Saturday, October 30, 2010

Farms, Forests and Foothills

It was hard to return from vacation this year. We rented a cabin in the woods near Westminster, SC in Oconee County. At night there were no sounds but the barely audible passing of an occasional train or the distant complaints of a disturbed dog. The people of Westminster were polite, even kind. I have reached the age where the young women working at the grocery stores and the restaurants invariably address me as hun, honey, or darlin’ Everybody expects that you will be drinking sweet tea with your meal and the pace of life is just a lot slower than the Washington, DC area. I like the Northwest corner of South Carolina. We lived there for 9 years, leaving for Columbia in 1978. Somehow this area feels a lot like home.

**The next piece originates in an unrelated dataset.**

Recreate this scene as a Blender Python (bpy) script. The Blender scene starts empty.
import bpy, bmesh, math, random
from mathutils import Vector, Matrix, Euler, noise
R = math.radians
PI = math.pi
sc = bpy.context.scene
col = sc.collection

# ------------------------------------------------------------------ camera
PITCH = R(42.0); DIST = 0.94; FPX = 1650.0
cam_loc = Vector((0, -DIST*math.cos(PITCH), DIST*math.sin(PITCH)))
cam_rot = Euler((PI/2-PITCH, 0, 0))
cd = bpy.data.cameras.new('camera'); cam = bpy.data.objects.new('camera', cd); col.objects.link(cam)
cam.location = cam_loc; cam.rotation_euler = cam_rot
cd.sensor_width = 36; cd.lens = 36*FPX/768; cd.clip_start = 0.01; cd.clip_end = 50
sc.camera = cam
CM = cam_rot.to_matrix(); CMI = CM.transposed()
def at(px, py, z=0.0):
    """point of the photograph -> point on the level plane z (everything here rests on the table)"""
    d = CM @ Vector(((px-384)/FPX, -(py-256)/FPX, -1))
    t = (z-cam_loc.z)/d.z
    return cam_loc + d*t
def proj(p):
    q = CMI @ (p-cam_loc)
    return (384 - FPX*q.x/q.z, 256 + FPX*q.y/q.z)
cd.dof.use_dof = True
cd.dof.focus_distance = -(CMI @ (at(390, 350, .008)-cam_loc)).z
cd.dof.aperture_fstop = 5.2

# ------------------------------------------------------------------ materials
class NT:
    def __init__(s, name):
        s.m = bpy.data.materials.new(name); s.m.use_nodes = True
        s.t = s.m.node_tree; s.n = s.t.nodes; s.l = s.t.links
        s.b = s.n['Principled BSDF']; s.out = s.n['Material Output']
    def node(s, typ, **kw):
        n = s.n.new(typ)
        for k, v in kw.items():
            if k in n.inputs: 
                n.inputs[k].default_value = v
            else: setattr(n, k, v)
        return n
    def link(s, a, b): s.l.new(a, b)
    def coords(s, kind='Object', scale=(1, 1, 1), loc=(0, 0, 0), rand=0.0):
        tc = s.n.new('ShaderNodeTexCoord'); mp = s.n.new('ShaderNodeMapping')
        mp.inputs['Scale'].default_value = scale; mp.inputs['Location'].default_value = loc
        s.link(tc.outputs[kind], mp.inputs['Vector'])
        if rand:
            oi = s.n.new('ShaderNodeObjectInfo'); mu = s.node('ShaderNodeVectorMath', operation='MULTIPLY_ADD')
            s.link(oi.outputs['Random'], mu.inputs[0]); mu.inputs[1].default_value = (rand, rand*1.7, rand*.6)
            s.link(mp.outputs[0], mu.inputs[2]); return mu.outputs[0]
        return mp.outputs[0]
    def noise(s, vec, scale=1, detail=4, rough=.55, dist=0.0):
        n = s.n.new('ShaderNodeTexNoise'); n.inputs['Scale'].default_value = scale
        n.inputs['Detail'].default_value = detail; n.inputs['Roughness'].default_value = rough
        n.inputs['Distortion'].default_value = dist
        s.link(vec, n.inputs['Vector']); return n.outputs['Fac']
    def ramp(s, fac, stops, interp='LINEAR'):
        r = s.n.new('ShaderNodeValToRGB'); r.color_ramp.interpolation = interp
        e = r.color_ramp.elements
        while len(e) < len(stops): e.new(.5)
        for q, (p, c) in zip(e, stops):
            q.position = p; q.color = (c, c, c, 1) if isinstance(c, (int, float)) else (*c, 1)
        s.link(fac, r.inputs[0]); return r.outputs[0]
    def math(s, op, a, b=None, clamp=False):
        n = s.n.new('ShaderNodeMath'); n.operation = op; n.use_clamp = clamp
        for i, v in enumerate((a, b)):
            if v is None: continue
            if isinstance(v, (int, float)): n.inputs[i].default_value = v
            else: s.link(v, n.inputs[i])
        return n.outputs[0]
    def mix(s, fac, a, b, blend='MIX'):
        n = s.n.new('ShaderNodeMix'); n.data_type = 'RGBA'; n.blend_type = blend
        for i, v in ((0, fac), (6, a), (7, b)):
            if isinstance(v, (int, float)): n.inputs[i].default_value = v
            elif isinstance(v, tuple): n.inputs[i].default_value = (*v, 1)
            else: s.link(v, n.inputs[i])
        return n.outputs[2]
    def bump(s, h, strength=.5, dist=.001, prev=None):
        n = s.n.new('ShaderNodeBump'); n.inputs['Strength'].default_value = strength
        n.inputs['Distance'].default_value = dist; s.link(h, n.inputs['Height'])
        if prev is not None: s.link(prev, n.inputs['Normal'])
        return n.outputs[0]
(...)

Although the unemployment rate is a little above the national average in Greenville, Pickens, and Oconee County, it doesn’t have that bad feeling one gets from too many empty store fronts, battered cars, and that desperate depressed expression of too many bills and not enough month. The Dollar General Stores and Walmart are booming. Curiously, I saw a lot of expensive pickup trucks and not a few new cars in the parking lots of these establishments. It appears the locals are not interested in wasting their money on brand name consumables but are not going to give up their new F150 truck. There is a lot of light industry a few miles further North in Anderson and Greenville. There are even a few small plants near Westminster. I am not exactly sure why there is a discrepancy between the numbers (like average wage and unemployment rate) and a general feeling of well being. Perhaps, it is a combination of a low cost of living, low taxes, and a low crime rate. Perhaps, it is because much of the area is rural. People own farms and small independent logging operations seem to employ a lot of folks. I imagine that unemployment insurance plus an extended family with farms or an off the record part time job cutting trees makes for a better life during hard times.

Greenville, the largest city in the area is remarkable. When we left the area in 1978, Greenville was a dying textile center with a decaying downtown. The crime rate was climbing and property values were heading down. Thanks to Mayor Max Heller, something of a local hero, Greenville has been reborn. Main Street is now an attractive upscale food court. There are new office buildings in the downtown skyline that house regional banking centers and insurance companies. The city government built a new cultural center and a very nice river park with interesting walking paths, transforming one of the worst sections of the old city into a magnet for both locals and visitors. Some of the old textile mills have been reborn as condos, restaurants, or offices. BMW, Michelin, and small auto part factories have provided a new generation of factory jobs. It is a changed city. My wife, along with several groups of young girls spent a Saturday morning looking for 9 small bronze mice hidden along Main Street. By the way, she found them all.

One of the things that surprised me was the number of large Baptist and Pentecostal/Charismatic churches in the three Northern counties. It is hard to understand how the population could support so many large, fairly prosperous looking churches. It is not unusual to spot a large brick church complex with a sizable parking lot located in what appears to be the middle of nowhere. There is a Presbyterian church in Westminster and I spotted a number of Mennonites in the local grocery store but no evidence of Episcopalians or Catholics in Oconee County.

The poets tell us, “You can’t go home again.” To a degree that is true. My wife and I visited Furman University, our first college, after a 25 year absence. It was unrecognizable. There were so many new buildings on the same campus it felt claustrophobic. We still have friends and family in the area. Our relationships, the fields, and the forest are older, but they all still feel like home.